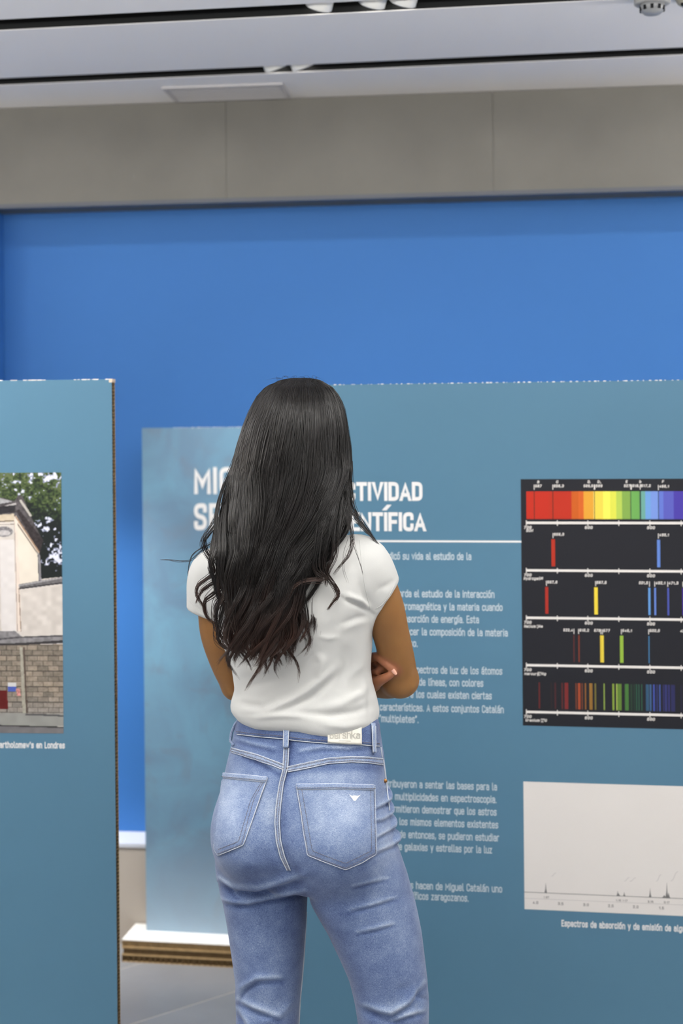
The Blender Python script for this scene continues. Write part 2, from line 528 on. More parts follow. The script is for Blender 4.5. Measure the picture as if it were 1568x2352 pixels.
gl('6', .42, 'r .36,.9 .36,1 0,1 0,.3', 'c 0,.58 .42,.58 .42,0 0,0')
gl('7', .4, 'l 0,.98 .4,.98 .12,0')
gl('8', .42, 'c .02,1 .4,1 .4,.52 .02,.52', 'c 0,.52 .42,.52 .42,0 0,0')
gl('9', .42, 'r .06,.1 .06,0 .42,0 .42,.7', 'c 0,1 .42,1 .42,.42 0,.42')


def round_poly(pts, r, closed, skip=()):
    out = []; n = len(pts)
    for i, p in enumerate(pts):
        if (not closed and i in (0, n - 1)) or i in skip:
            out.append(p); continue
        a, b = Vector(pts[i - 1]), Vector(pts[(i + 1) % n]); p = Vector(p)
        va, vb = a - p, b - p
        rr = min(r, va.length * .5, vb.length * .5)
        pa, pb = p + va.normalized() * rr, p + vb.normalized() * rr
        for k in range(6):
            t = k / 5
            out.append(tuple(pa * (1 - t) ** 2 + p * 2 * t * (1 - t) * .93 + pb * t ** 2 + (pa + pb) * .5 * 2 * t * (1 - t) * .07))
    return out


def stroke(pts, hw, closed):
    pts = [Vector(p) for p in pts]
    q = [pts[0]]
    for p in pts[1:]:
        if (p - q[-1]).length > 1e-5: q.append(p)
    if closed and (q[0] - q[-1]).length < 1e-5: q.pop()
    pts = q; n = len(pts); L = []; R = []
    for i, p in enumerate(pts):
        a = pts[i - 1] if (i > 0 or closed) else None
        b = pts[(i + 1) % n] if (i < n - 1 or closed) else None
        d1 = (p - a).normalized() if a is not None else None
        d2 = (b - p).normalized() if b is not None else None
        d1 = d1 or d2; d2 = d2 or d1
        t = d1 + d2
        t = t.normalized() if t.length > 1e-4 else d1
        nn = Vector((-t.y, t.x)); c = max(.45, nn.dot(Vector((-d1.y, d1.x))))
        L.append(p + nn * hw / c); R.append(p - nn * hw / c)
    if not closed:
        for k, sg in ((0, -1), (n - 1, 1)):
            d = (pts[1] - pts[0] if k == 0 else pts[-1] - pts[-2]).normalized() * sg
            if abs(d.y) > .4:
                ye = pts[k].y + math.copysign(hw, d.y)
                for A in (L, R): A[k] = A[k] + d * ((ye - A[k].y) / d.y)
            else:
                for A in (L, R): A[k] = A[k] + d * hw
    lo, hi = min(p.y for p in pts) - hw, max(p.y for p in pts) + hw
    for A in (L, R):
        for p in A: p.y = min(max(p.y, lo), hi)
    v = [(*p, 0) for p in L + R]
    m = n if closed else n - 1
    return v, [(i, n + i, n + (i + 1) % n, (i + 1) % n) for i in range(m)]


def advance(ch, sp): return G[ch][0] + sp


def text_width(t, wgt, sp):
    return sum(advance(c, sp) for c in t) - sp + wgt


def put_text(mb, text, x, y, h, sx, wgt=.13, sp=None, col=None, slant=0, lift=0.0004):
    """x,y baseline start in panel coords (u,v), h cap height, sx width factor; panel faces -y"""
    if sp is None: sp = wgt + .12
    cx = x + wgt / 2 * h * sx
    for ch in text:
        w_, st = G[ch]
        for si, s in enumerate(st):
            kind, rest = s[0], s[2:]
            pts = [tuple(map(float, p.split(','))) for p in rest.split()]
            if kind == 'r': pts = round_poly(pts, .23, False)
            if kind == 'c': pts = round_poly(pts, .23, True)
            if kind == 'h': pts = round_poly(pts, .23, True, (0, 3))
            hw_ = wgt / 2
            # inset so that outer edges stay in the em box
            v, f = stroke([(p[0], hw_ + p[1] * (1 - 2 * hw_) if kind != 'l' or True else p[1]) for p in pts], hw_, kind in 'ch')
            mb.add([(cx + (a + slant * b_) * h * sx, -lift - si * .00006, y + b_ * h) for a, b_, _ in v], f, col)
        cx += advance(ch, sp) * h * sx
    return cx


# ------------------------------------------------------------------ cardboard exhibition panels
def cardboard(root, w, z0, z1, t, face_mat, pitch=.0079, flutes='h'):
    """honeycomb board: printed front sheet, back sheet and the ribs between them, set back from the edge"""
    b = MB(); b.box(0, 0, z0, w, .0012, z1); f = obj('front_sheet', b.mesh('front_sheet'), face_mat, root)
    b = MB(); b.box(0, t - .0012, z0, w, t, z1); obj('back_sheet', b.mesh('back_sheet'), M_kraft, root)
    b = MB(); n = int((z1 - z0) / pitch)
    for i in range(n):
        z = z0 + (i + .5) * pitch
        b.box(.0006, .0012, z - .0011, w - .0006, t - .0012, z + .0011)
    b.box(.006, .0014, z0 + .002, w - .006, t - .0014, z1 - .006)
    o = obj('honeycomb_core', b.mesh('honeycomb_core'), M_kraftd, root); tag(o, kind='stuff')
    return f


def chips(root, xs, z, lo=.001, hi=.004):
    b = MB()
    for x in xs:
        w_ = random.uniform(lo, hi)
        h_ = random.uniform(.0008, .0022)
        b.box(x - w_, -.0006, z - h_ * .6, x + w_, .006, z + h_ * .5)
    o = obj('torn_paper_edge', b.mesh('torn_paper_edge'), M_paper, root); tag(o, 'white nicks in the torn top edge', kind='stuff')


def base_stack(root, x0, x1, y0, y1, top):
    h = top / 3
    for i in range(3):
        z = i * h
        b = MB()
        b.box(x0, y0, z, x1, y1, z + .0018); b.box(x0, y0, z + h - .0022, x1, y1, z + h - .0001)
        o = obj('board_liner', b.mesh('board_liner'), M_kraft, root)
        b = MB(); n = int((x1 - x0) / .0165)
        for k in range(n + 1):
            x = x0 + k * (x1 - x0 - .003) / n
            if i == 1: continue
            b.box(x, y0 + (.0015 if i == 0 else .004), z + .0018, x + .0045, y0 + .02, z + h - .0022)
        b.box(x0 + .004, y0 + (.006 if i != 1 else .004), z + .0018, x1 - .004, y1 - .004, z + h - .0022)
        o = obj('honeycomb_core', b.mesh('honeycomb_core'), (M_kraftd, M_kraftd, M_kraft)[i], root); tag(o, kind='stuff')
    b = MB(); b.box(x0, y0, top, x1, y1, top + .002); obj('top_sheet', b.mesh('top_sheet'), M_paper, root)


# ---- back left panel with title MIG / SE
YB = math.radians(9.3)
BP = Plane(336, 2137, 4.262, YB)
hB = BP.hit(336, 2137)[1]; tB = BP.hit(336, 983)[1]
bp = empty('exhibition_panel', BP.o, -YB)
tag(bp, 'pale smoky blue cardboard panel behind the woman, standing on a white-topped layered base', 'exhibition panel')
wB = .80
f = cardboard(bp, wB, hB, tB, .016, M_cloud)
base_stack(bp, -.05, wB + .05, -.083, .055, hB - .0022)
chips(bp, [BP.hit(px, 983)[0] for px in range(400, 560, 7)], tB, .001, .003)
tt = MB()
for txt, xl, xr, yb_ in (('MIG', 446, 540, 1134.7), ('SE', 446, 512, 1217.6)):
    u0, v0 = BP.hit(xl, yb_); h = BP.hit(xl, yb_ - 61.5)[1] - v0
    if txt == 'MIG':
        m0 = BP.hit(484, yb_)[0]; sx = (m0 - u0) / ((.6 + .17) * h)
    put_text(tt, {'MIG': 'MIGUEL', 'SE': 'SERVET'}[txt], u0, v0, h, sx, wgt=.17, sp=.17 + .11)
o = obj('title_text', tt.mesh('title_text'), M_text, bp); tag(o, 'white capital lettering')

# ---- big right panel
YR = math.radians(9.0)
RP = Plane(1180, 1700, 3.30, YR)
uL = RP.hit(672, 1500)[0]
rp = empty('exhibition_panel', RP.w(uL, 0, 0), -YR)
tag(rp, 'large teal blue cardboard panel on the right with white text and a black spectrum chart', 'exhibition panel')
tR = RP.hit(1180, 878)[1]


def rh(px, py):
    u, v = RP.hit(px, py); return u - uL, v


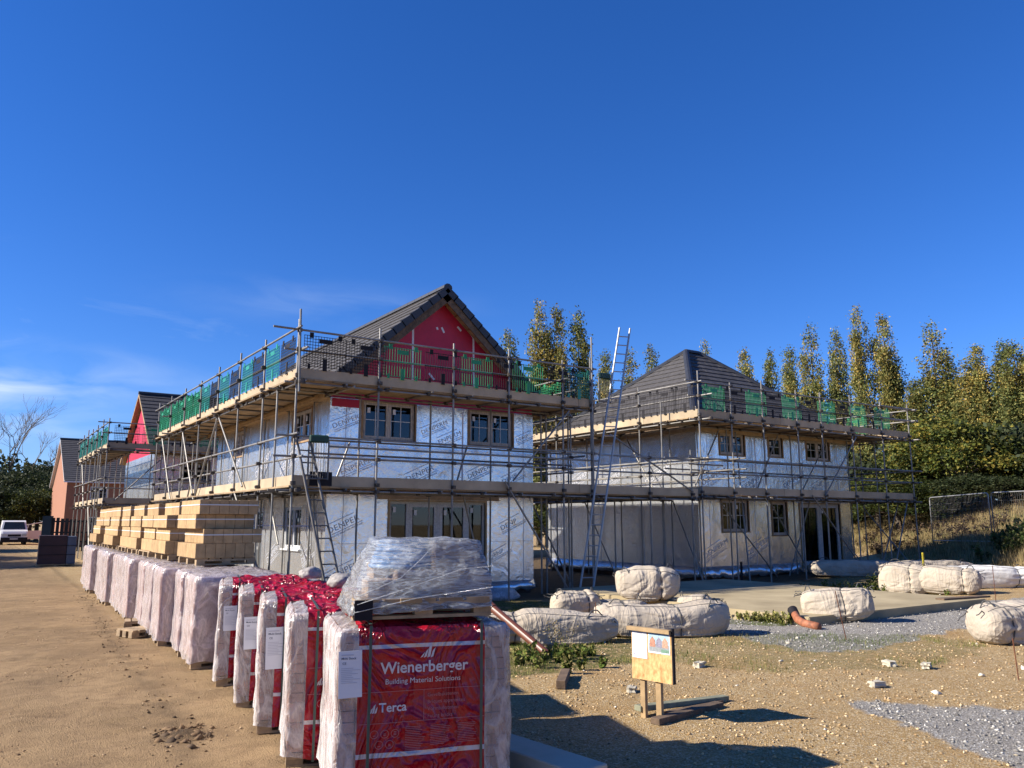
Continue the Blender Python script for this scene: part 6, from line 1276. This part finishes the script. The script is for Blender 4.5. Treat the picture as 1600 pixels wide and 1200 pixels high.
weeds('weeds', 'grass clump at the left front edge of the slab', [(12.0 + rw.gauss(0, .12), 9.7 + rw.gauss(0, .45)) for _ in range(22)], [rw.uniform(.08, .22) for _ in range(22)], 4, pal=[(.1, .13, .02), (.25, .24, .06), (.33, .27, .1)], ls=.022)
weeds('bank_weeds', 'dark green weeds on the bank below the mesh fence', [(30.5 + rw.uniform(0, 4), 11.2 + rw.uniform(-1, 4)) for _ in range(150)], [rw.uniform(.3, .9) for _ in range(150)], 6, ls=.07, pal=[(.03, .05, .012), (.06, .09, .02), (.14, .12, .05)])
weeds('bank_brambles', 'dark brown brambles in the dry grass of the bank', [(36 + rw.uniform(0, 8), 18 + rw.uniform(-1, 9)) for _ in range(60)], [rw.uniform(.3, .8) for _ in range(60)], 8, ls=.06, pal=[(.04, .03, .02), (.08, .05, .03), (.15, .11, .05)])
# loose stones, gravel chips and mud crumbs
def stones(name, label, xy, smin, smax, pal, seed, flat=.6, cat='gravel', zoff=0.):
    rng = np.random.default_rng(seed); n = len(xy); base = np.array([[1, 0, 0], [-1, 0, 0], [0, 1, 0], [0, -1, 0], [0, 0, 1], [0, 0, -1]], float)
    s = smin + (smax - smin) * rng.random(n) ** 5; J = base[None] * rng.uniform(.55, 1.3, (n, 6, 1)) + rng.normal(0, .22, (n, 6, 3)); J[..., 2] *= flat; a = rng.uniform(0, 6.28, n); ca, sa = np.cos(a)[:, None], np.sin(a)[:, None]
    X = J[..., 0] * ca - J[..., 1] * sa; Y = J[..., 0] * sa + J[..., 1] * ca; z = terrain(xy[:, 0], xy[:, 1])
    near = np.exp(-np.maximum(0, np.hypot(xy[:, 0], xy[:, 1]) - 25) / 25); t = zones(xy[:, 0], xy[:, 1])[0]; z = z + near * (.05 * (fbm(xy[:, 0] * .8, xy[:, 1] * .8) - .5) + .022 * (fbm(xy[:, 0] * 5, xy[:, 1] * 5, 3) - .5)) * (1 - .3 * t)
    V = np.stack([X * s[:, None] + xy[:, :1], Y * s[:, None] + xy[:, 1:], J[..., 2] * s[:, None] + (z + s * .25 + zoff)[:, None]], -1).reshape(-1, 3)
    f = np.array([[0, 2, 4], [2, 1, 4], [1, 3, 4], [3, 0, 4], [2, 0, 5], [1, 2, 5], [3, 1, 5], [0, 3, 5]]); F = (np.arange(n)[:, None, None] * 6 + f[None]).reshape(-1, 3)
    put(name, npmesh(name, V, F, np.repeat(leafcols(n, rng, pal), 6, 0)), STONEM, kind='stuff', label=label, cat=cat)
TANP = [(.20, .13, .065), (.36, .24, .12), (.48, .34, .18), (.52, .38, .21), (.60, .48, .32)]; GRP = [(.12, .11, .10), (.22, .205, .185), (.33, .31, .275), (.52, .49, .44)]; MUDP = [(.06, .04, .025), (.12, .075, .04), (.22, .14, .075)]
dens = lambda x, y: np.clip(1.15 - np.hypot(x, y) / 17, .08, 1)
Z = lambda k: (lambda x, y: zones(x, y)[k])
stones('tan_gravel', 'tan stony gravel covering the plot', scatter(150000, 2.8, 21, 2, 15, lambda x, y: dens(x, y) * (1 - Z(0)(x, y)) * (1 - Z(1)(x, y)) * (.35 + .65 * (fbm(x * 1.3, y * 1.3) > .46)), 21), .004, .022, TANP, 22)
grass_patch('straw_litter', 'straw coloured chaff strewn over the tan gravel of the plot', scatter(260000, 2.9, 20, 2, 12, lambda x, y: dens(x, y) * (1 - Z(0)(x, y)) * (1 - Z(1)(x, y)) * (.2 + .8 * (fbm(x * .9, y * .9) > .44)), 41), .012, .0035, [(.34, .22, .09), (.48, .33, .15), (.60, .44, .22), (.25, .16, .07)], 42, cat='straw', lean=2.6)
stones('grey_gravel', 'grey crushed stone around the slab and in the corner patch', scatter(120000, 6, 24, 1.8, 12, lambda x, y: Z(1)(x, y) * np.clip(1.5 - np.hypot(x, y) / 14, .3, 1), 23), .006, .024, GRP, 24)
stones('pale_stones', 'scattered pale stones lying on the plot', scatter(200, 3.5, 22, 2, 12, lambda x, y: (1 - Z(0)(x, y)) * .8, 25), .015, .055, [(.34, .28, .19), (.52, .46, .36), (.66, .62, .55)], 26)
stones('track_grit', 'fine grit and crumbs on the earth track', scatter(110000, -6, 3.2, 2, 24, lambda x, y: Z(0)(x, y) * np.clip(1.1 - y / 22, .1, 1) * (.15 + .85 * (fbm(x * .9, y * .9) > .54)), 27), .003, .016, [(.16, .10, .055), (.30, .2, .11), (.42, .31, .19)], 28)
ru = np.array([[np.interp(y, [0, 6.3, 7.3, 9.3, 12.9, 16.7, 22.8], [1.3, 1.5, 1.6, 1.78, 1.88, 2.15, 2.55]), y] for y in np.linspace(5.5, 22, 900)]) + RNG.normal(0, .12, (900, 2)) * [1, .3]
stones('mud_crumbs', 'dark mud crumbs thrown up along the wheel rut', np.concatenate([ru, scatter(3500, -5, 2.5, 3.5, 22, lambda x, y: .35 * (fbm(x * 2, y * 2) > .6), 31)]), .005, .026, MUDP, 32, cat='mud')
stones('mud_clods', 'heap of dark mud clods in the wheel rut near the camera', RNG.normal(0, 1, (420, 2)) * [.10, .13] + [1.63, 7.35], .012, .055, MUDP, 33, cat='mud')

# ------------------------------------------------------------------ small clutter round the houses
lump('polythene_heap', 'heap of crumpled clear polythene by the corner of the red gabled house', 'polythene', 11.2, 17.2, tz(11.2, 17.2) - .03, .55, .35, .2, filmmat('crumpled_polythene', .62, (.8, .82, .86), 18), 12)
t = thing('paver_pile', 'low pile of brown boards under the french doors of the hipped roof house', 'board pile', (24.9, 17.7, tz(24.9, 17.7)))
for i in range(6): box('short_board', frame(24.5 + .02 * (i % 2), 17.55, tz(24.9, 17.7) + .002, 2), 0, .75, 0, .3, .05 * i, .05 * i + .046, DARKW, t)
for i, (x, y, a, lb) in enumerate(((9.85, 5.62, 20, 'broken pale brick in the gravel left of the right edge sack'), (9.6, 5.95, 70, 'broken pale half brick beside a larger broken one'), (8.3, 5.3, -15, 'grey cobble sized rubble piece in the open gravel'), (5.9, 6.55, 40, 'small rubble piece behind the notice board'), (7.6, 7.2, 10, 'rubble piece on the thin grass behind the notice board'))):
    bm = bmesh.new(); bmesh.ops.create_cube(bm, size=1); bmesh.ops.subdivide_edges(bm, edges=bm.edges[:], cuts=2, use_grid_fill=True)
    for v in bm.verts: v.co = Vector((v.co.x * .15, v.co.y * .09, v.co.z * .06)) * (1 + .5 * mnoise.noise(v.co * 2 + Vector((i * 5, 0, 0))))
    me = bpy.data.meshes.new('rubble'); bm.to_mesh(me); bm.free(); put('rubble_piece', me, CONCP, frame(x, y, tz(x, y) + .025, a), None, label=lb, cat='rubble', group='loose rubble on the plot')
━━━━━━━━━━━━━━━━━━━━━━━━━━━━━━
* [Exercise prompt]: Return each line with "script".

* [Answer to the task]:
The Blender Python script for this scene continues. Write part 2, from line 528 on. More parts follow. The script is for Blender 4.5. Measure the picture as if it were 1568x2352 pixels.
Continue the Blender Python script for this scene: part 6, from line 1276. This part finishes the script. The script is for Blender 4.5. Treat the picture as 1600 pixels wide and 1200 pixels high.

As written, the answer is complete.